No caso de Vasco Gonçalves, este jornal inseriu, ao cimo da primeira página, uma pequena chamada – ‘Calou-se a voz do ´companheiro Vasco’, acompanhada de uma foto e, em duas páginas da Secção de Política, deu notícia do essencial do seu percurso e acrescentou um conjunto de depoimentos de figuras do Estado e dos partidos políticos.

Para alguém que teve um papel decisivo no processo revolucionário subsequente ao 25 de Abril; para alguém que chefiou, embora em período de tempo curto, mas altamente acelerado, quatro governos deste país; para alguém que, especialmente com os acontecimentos do 11 de Março, influiu decisivamente na estrutura do sistema económico português, no panorama do sector bancário, na estrutura da propriedade fundiária, na configuração do sistema mediático; enfim, para alguém que suscitou tantos ódios e paixões, que influiu positiva e negativamente (conforme as perspectivas) no quotidiano de tantos portugueses, seria de esperar mais da cobertura feita pelo JN.

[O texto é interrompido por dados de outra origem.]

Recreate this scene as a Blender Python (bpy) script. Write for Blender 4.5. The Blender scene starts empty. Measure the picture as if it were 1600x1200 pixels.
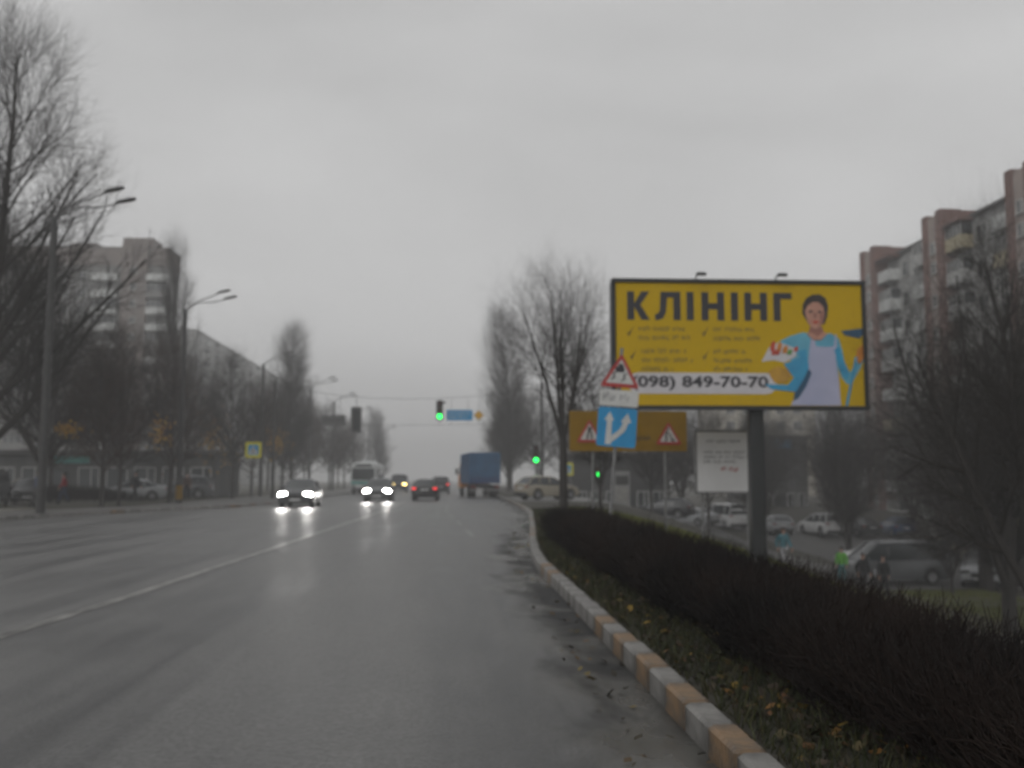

É certo que, no mesmo dia da morte de Vasco Gonçalves, se celebrou o 20º aniversário da assinatura que conduziria à plena entrada de Portugal na então Comunidade Económica Europeia. Não é menos verdade que esta efeméride, a que o JN quis dar destaque – quer na primeira página quer em seis páginas da secção ‘Em foco’, com material previamente preparado – constituía uma excelente ocasião para repensar um acontecimento e um processo que marcou indelevelmente a vida portuguesa, especialmente num momento em que a União Europeia se vê mergulhada numa crise profunda. Mas, ainda assim, e ao contrário do balanço positivo feito pela Direcção, poder-se-ia ter ido além de uma cobertura que, para a relevância do caso, pode ser considerada minimalista.

Como escrevia ontem neste Jornal o sociólogo Paquete de Oliveira, Vasco Gonçalves ‘traiu-se´ com o gonçalvismo, mas nem por isso pode deixar de ser chave da mudança por que passou Portugal’, não compreendendo até ‘por que não teve luto nacional’.